The following day, Secretariat moved across Washington Street to the National Sporting Library & Museum (NSLM) for more fawning and a talk by sculptor Jocelyn Russell. The next four days, the spotlight on Thoroughbred racing in Virginia could not have been brighter for the 50th anniversary of Secretariat’s Triple Crown. A live grandson, Secret Beau, entertained the crowd at the NSLM with his lookalike confirmation.

Inside the Founders’ Room, a capacity crowd listened to remarks from Jocelyn Russell and Kate Tweedy, Penny Chenery’s daughter.
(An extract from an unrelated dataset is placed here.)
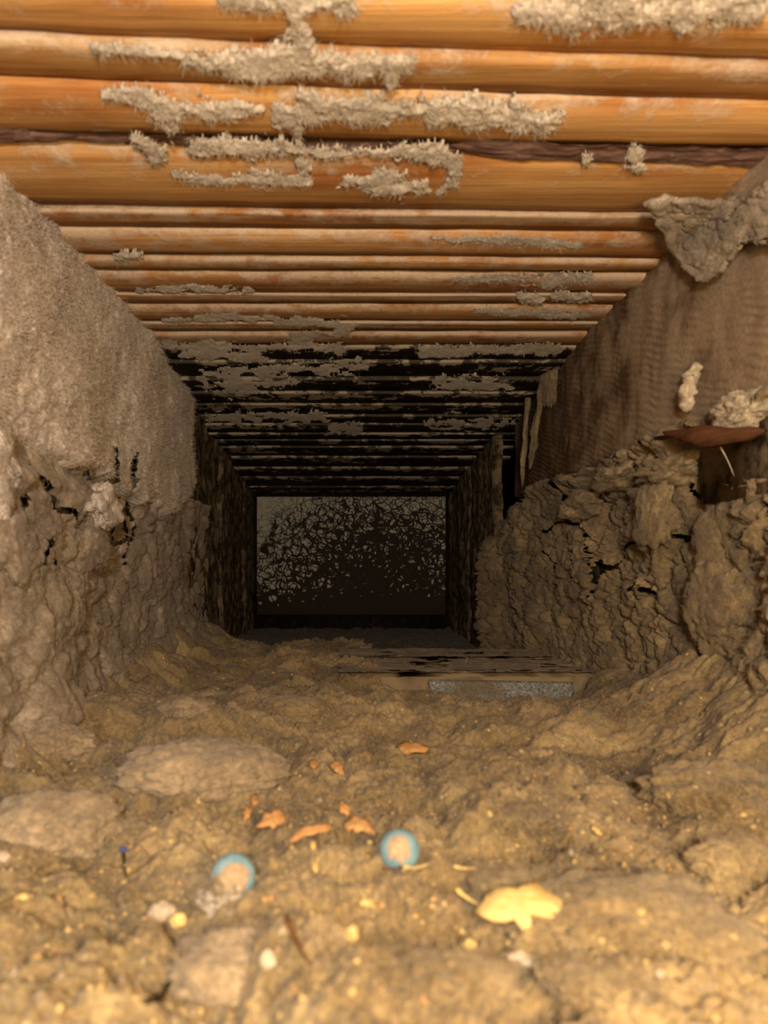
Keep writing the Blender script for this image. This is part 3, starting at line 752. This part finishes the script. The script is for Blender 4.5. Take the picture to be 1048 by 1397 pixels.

Together, they brought the best racehorse that ever lived back to life, and spine-tingling racing footage from 1973 left everyone slack-jawed.

On Friday, the statue of Secretariat traveled to Richmond for a reception hosted by Virginia Governor Glenn Youngkin and the first lady at the executive mansion following hurdle racing at Colonial Downs. Their glowing remarks recalled the still unequaled achievements of the Virginia-bred Secretariat and inspired the horsemen gathered that the horse is one of Virginia’s finest resources.

They were clear that Virginia has no equal in the equine community. No one in attendance could recall a governor and first lady who stood more staunchly behind the equestrian industry in Virginia. As active horse owners, they recognize the history, the jobs, the tourism, and the industry the horse has brought to the state.

Janie Ober, DVM, USET and Tim Ober, DVM, Virginia Thoroughbred Association Director Pat Shepherd. Photo by Rob Banner.

The next day, Saturday, August 12, the bright light turned back to Colonial Downs as the racecourse hosted the most prestigious flat racing ever held in Virginia. The race card ended with the G2 Secretariat Stakes, the G1 Beverley D Stakes, and the G1 Arlington Million. In all, an astounding $2.5 million in purse money was distributed throughout the day.

Proudly, a Virginia-bred, Gigante won the Secretariat Stakes by 7 ½ lengths for trainer Steve Asmussen and jockey Javier Castellano. And French jockey Florent Geroux set a new track record winning the Arlington Million by 5 lengths with Set Piece, trained by Brad Cox. Governor Youngkin and Kate Tweedy were there to present trophies.